I just wanted things to be different this time He saying he felt like this for ages and he don't want my daughter to rub of on his baby I've really just had enough

lucidlady Sun 21-Jun-15 23:13:24

Tell him to do one. You must put your daughter first, she's a child. He sounds very unwell and not a healthy influence for any of you.

Starlightbright1 Sun 21-Jun-15 23:18:22

I am a LP..My DS and I come as a package.

He is not accpeting responsibility for anything and blaming it on a 9 year old is awful..

Was he like this before pregnancy?

I would end it then he can blame you and live in his world of self pity. I have suffered depression but someone blaming it on everyone else is using it as a manipulative tool.
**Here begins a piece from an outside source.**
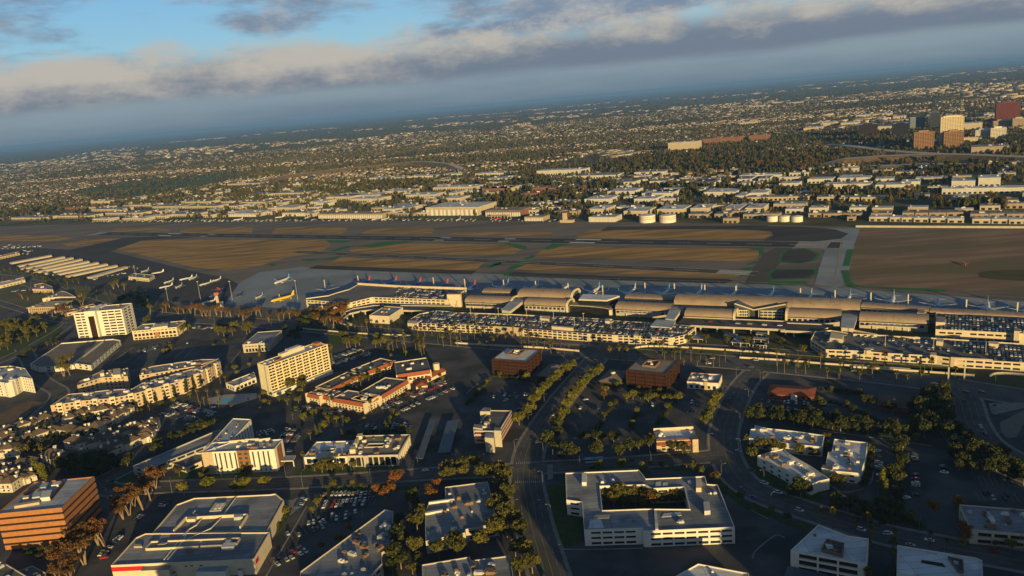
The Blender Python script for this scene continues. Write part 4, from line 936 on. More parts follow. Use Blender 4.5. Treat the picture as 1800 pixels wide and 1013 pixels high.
# banded maroon and white block with stair towers
P = RECT([(-35.4,509.5),(-18.1,504.8),(-16.5,542.6)]); r, c = band_building('office_block', 'small maroon and white striped office block with white stair towers', P, 11.5, 4, M_conc, M_maroon, M_roofd, .38, units=4)
for q, z in (([(-36.5,513.0),(-29.8,509.4),(-29.9,516.1),(-36.0,518.5)],12.5),([(-28.2,497.3),(-21.9,495.0),(-21.8,503.4),(-27.9,505.2)],11),([(-21.6,504.4),(-16.6,502.7),(-16.9,508.2),(-21.2,509.8)],12.5),([(-32.1,538.9),(-24.5,537.2),(-24.1,544.5),(-29.4,546.2)],13.5)): part_box(r, c, 'stair_tower', q, 0, z, M_conc, M_roofg)
# grey-roofed industrial offices along the main street
r, c = building('office_building', 'stepped grey-roofed office with light wall notch, left of main street', 'office building', [(-59.2,376.4),(-37.6,381.5),(-37.5,384.9),(-19.8,388.5),(-25.6,438.4),(-52.5,436.3),(-51.0,421.1),(-61.1,419.1),(-62.2,406.4)], 8, M_conc, M_roofg, rows=[(1,3),(4.6,6.4)], bay=5, winw=4, units=14)
mb_ = part_box(r, c, 'low_wall', [(-62.0,404.9),(-48.2,407.4),(-48.5,409.0),(-62.1,406.8)], 7, 8.6, M_white)
part_box(r, c, 'low_wall', [(-60.9,417.3),(-45.6,418.7),(-45.8,420.1),(-61.0,418.8)], 7, 8.6, M_white)
building('office_building', 'pointed triangular grey-roofed building beside the full car park', 'office building', [(-123.4,357.9),(-87.0,414.9),(-81.5,411.9),(-77.3,373.6),(-82.3,368.9),(-80.4,358.7),(-85.8,346.6),(-121.8,351.2)], 8, M_conc, M_roofg, rows=[(1,3),(4.6,6.4)], bay=5, winw=4, units=22)
building('office_building', 'grey-roofed building with roof step at the bottom edge', 'office building', [(-59.2,354.5),(-34.5,358.0),(-33.5,354.4),(-13.4,355.8),(-11.4,331.0),(-57.0,335.0)], 8, M_conc, M_roofg, rows=[(1,3),(4.6,6.4)], bay=5, winw=4, units=12)
building('office_building', 'small dark-roofed building in the bottom left corner', 'office building', [(-307.3,395.3),(-303.6,395.9),(-279.0,378.3),(-273.2,372.3),(-293.2,373.1)], 7, M_conc, M_roofd, rows=[(1,3)], bay=5, winw=4, units=3)
building('office_building', 'low dark roof among gum trees at the bottom left', 'office building', [(-290.5,388.3),(-284.6,392.0),(-271.8,383.3),(-270.4,380.3),(-273.4,376.3),(-282.8,381.0)], 5, M_conc, M_roofd, rows=[(1,3)], bay=5, winw=4, units=4)
# courtyard office
P = [(22.9,437.2),(20.6,404.3),(29.3,400.3),(27.2,370.7),(58.0,367.6),(58.0,364.9),(60.5,364.3),(105.6,360.8),(109.4,406.2),(103.8,408.2),(104.9,417.7),(70.2,421.0),(68.1,432.8)]
hole = [(41.8,417.0),(39.7,389.2),(62.9,387.0),(87.2,382.4),(90.0,407.2),(71.5,408.6),(68.2,414.0)]
r, c = building('courtyard_office', 'three-storey white office ring around a tree-filled courtyard', 'office building', P, 9.8, M_white, M_roofg, rows=[(.6,2.2),(3.9,5.3),(7.0,8.3)], bay=6.2, winw=5.2, dep=.6, holes=[hole], units=8, margin=.8)
for q, z, m in (([(31.5,420.3),(34.2,419.8),(35.6,431.6),(32.8,432.1)],11.5,M_duct),([(95.5,401.1),(98.4,400.6),(101.2,411.4),(98.3,412.0)],11.8,M_cream),([(93.6,375.8),(96.9,375.9),(98.9,385.5),(95.6,385.6)],11.6,M_metal),([(64.5,364.7),(66.1,364.4),(68.8,383.4),(67.7,383.6)],10.2,M_roofw),([(29.6,372.5),(38.1,371.7),(37.6,380.8),(31.8,381.3)],9.35,M_roofw),([(70.5,377.5),(81.4,377.4),(81.7,381.1),(72.4,381.1)],9.35,M_roofw),([(33.6,381.5),(42.2,380.5),(42.9,383.9),(34.6,384.6)],9.9,M_tan),([(73.9,411.2),(77.3,411.0),(78.3,416.8),(75.3,416.8)],9.35,M_roofw),([(78.2,411.1),(81.3,411.1),(81.7,415.1),(79.2,415.1)],9.35,M_roofw)):
    part_box(r, c, 'roof_unit' if z > 9.5 else 'roof_patch', q, 9.1, z, m)
# white two-storey trio on the right bend
rw = [(.5,2.0),(4.0,5.2)]
building('office_building', 'white-roofed long office at the back of the trio on the bend', 'office building', [(147.7,468.3),(153.2,482.0),(155.7,481.6),(157.9,487.8),(163.7,481.3),(178.2,474.0),(195.6,463.0),(187.6,447.1),(169.7,455.5),(160.8,462.0)], 7, M_white, M_roofw, rows=rw, bay=6, winw=3, units=16)
building('office_building', 'white-roofed long office with sawtooth windows facing the bend', 'office building', [(144.7,442.9),(162.4,401.8),(168.2,405.1),(175.1,406.8),(170.8,424.1),(164.5,441.6),(163.7,449.4),(155.3,447.2)], 7, M_white, M_roofw, rows=rw, bay=6.5, winw=2.6, units=16)
r, c = building('office_building', 'white-roofed square office, right one of the trio on the bend', 'office building', [(199.3,456.6),(216.9,447.7),(205.5,426.3),(194.7,409.9),(180.3,415.8),(181.1,425.9),(188.1,439.7),(190.6,439.8)], 7, M_white, M_roofw, rows=rw, bay=6.5, winw=2.6, units=22)
part_box(r, c, 'entrance_box', [(175.7,419.4),(180.2,414.9),(184.2,421.3),(177.6,423.1)], 0, 7.6, M_white, M_roofd)
# white-roofed offices at the bottom right
P = [(124.7,333.1),(154.5,317.0),(165.0,337.0),(156.5,341.0),(146.6,353.2)]; r, c = building('office_building', 'dark-glazed office with white piers, white roof and square plant well, below the palms', 'office building', P, 11.8, M_white, M_roofw, rows=[(.6,3.4),(4.4,7.2),(8.2,10.6)], bay=9, winw=8.2, dep=1.0, units=2)
w = [(138.6,330.3),(146.5,324.2),(151.3,333.4),(144.5,338.4)]; part_box(r, c, 'plant_well_floor', inset(w,.8), 11.12, 11.2, M_roofd)
for i in range(4): part_box(r, c, 'plant_well_screen', slab_poly(ccw(w)[i], ccw(w)[(i+1)%4], 0, .4), 11.1, 13.0, M_rust)
roof_units(r, [(x-c[0],y-c[1]) for x,y in inset(w,-1.0)], 11.2, 4, random.Random(9))
P2 = [(118.4,324.8),(123.1,332.5),(138.4,323.7),(136.8,317.5),(115.3,316.1)]; part_box(r, c, 'entrance_deck', P2, 0, 3.5, M_grey, M_bluemetal)
P = [(176.8,332.3),(206.2,317.0),(207.6,314.6),(196.2,295.2),(165.6,310.8)]; r, c = building('office_building', 'white-roofed office with dark slot and triangular plant well, bottom right', 'office building', P, 10, M_white, M_roofw, rows=[(.6,2.8),(4,6),(7.2,9)], bay=9, winw=8, units=3)
part_box(r, c, 'slot_shade_sheet', [(180.5,317.7),(189.4,312.6),(189.8,316.0),(182.0,319.8)], 9.31, 9.4, M_tyreshade)  # flat black sheet; shade inside the slot put in as colour
w = [(194.1,319.2),(192.3,307.9),(194.5,307.0),(199.3,315.7)]; part_box(r, c, 'plant_well_floor', w, 9.31, 9.42, M_roofd)
for i in range(4): part_box(r, c, 'plant_well_screen', slab_poly(ccw(w)[i], ccw(w)[(i+1)%4], 0, .35), 9.3, 10.6, M_rust)
P = RECT([(219.1,342.8),(251.4,331.3),(251.7,357.6)]); building('office_building', 'grey-roofed building with cream framed openings at the right edge', 'office building', P, 8, M_cream, M_roofg, rows=[(.4,2.8),(4.2,6.6)], bay=7, winw=6, dep=1.2, units=14)
building('office_building', 'white-roofed corner rising into the bottom edge right of main street', 'office building', [(64.4,322.4),(78.8,331.6),(99.9,320.5),(97.2,307.7),(61.4,311.2)], 10, M_white, M_roofw, rows=[(.6,2.8),(4,6),(7.2,9)], bay=8, winw=7, units=2)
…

I also imagine your 9 year old has a good idea how he feels which will not help her behaviour

weeoclock Sun 21-Jun-15 23:18:36

I don;t understand how he can possibly blame your daughter for his depression and being a prospectively bad influence on her brother!
Your poor daughter really doesn't need this man in her life. And you have to do the best by her.

cherryade8 Sat 27-Jun-15 21:14:32

Please show loyalty and love to your daughter and leave this man. It sounds like he's trying to turn you against your daughter. You can do much better and she doesn't deserve this bullying from him.